III.7.4.3. Analyse post-incident
L'analyse post-incident s'inscrit dans une démarche
d'amélioration continue et de qualité. PDCA permettant de prendre
connaissance des éléments qui doivent évoluer dans le
Système d'Information. Cette analyse post-incident doit impliquer les
responsables pour que les engagements soient pris rapidement en matière
d'évolution du Système d'Information. Celle-ci peut prendre la
forme d'un comité de pilotage ou tout autre type de réunion
impliquant les décideurs adéquats. Un compte-rendu de l'analyse
post-incident doit être rédigé pour acter des
évolutions du Système d'Information
III.7.5. Actions post-incident
III.7.5.1. Bilan de l'incident
Les informations et les mesures déterminées
lors du traitement de l'incident doivent être conservées et
permettre d'enrichir la base de connaissances. Dans le traitement d'un incident
majeur, il est important d'analyser avec recul, ce qui a bien fonctionné
et ce qui a moins bien fonctionné.
Cela doit se traduire par la rédaction d'un bilan
adressé aux directions concernées. La mise en place des mesures
du bilan, de préférence sous forme de plan d'actions
précis, devra être suivie par le responsable
sécurité.
III.7.5.2. Révision des contrats
Il peut être nécessaire de réviser les
contrats d'assurance ou d'engagement avec des fournisseurs.

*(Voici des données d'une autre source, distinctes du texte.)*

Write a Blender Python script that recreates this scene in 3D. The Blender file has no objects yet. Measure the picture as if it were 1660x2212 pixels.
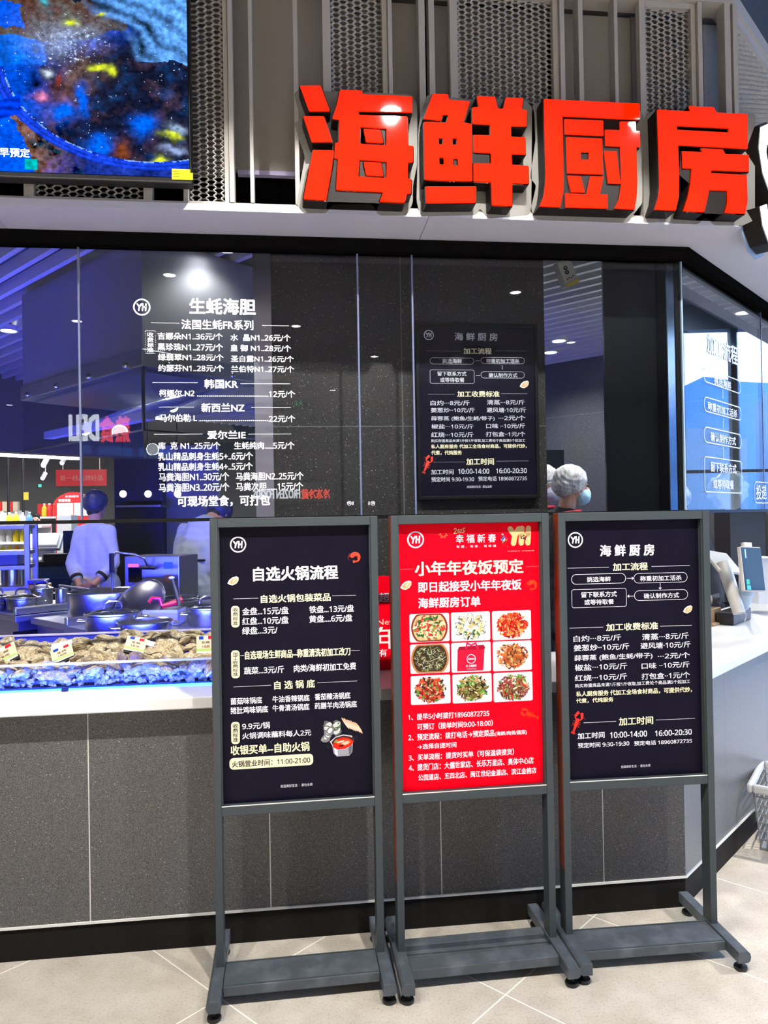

III.7.5.3. Communication interne spécifique
(sensibilisation, etc.)
Les incidents rencontrés par l'équipe de
réponse aux incidents lui procurent une bonne visibilité des
choses à faire et à éviter. Cette connaissance peut
être mise à contribution pour des actions ponctuelles ou
récurrentes de sensibilisation auprès de publics variés
(salariés, managers, développeurs, etc.).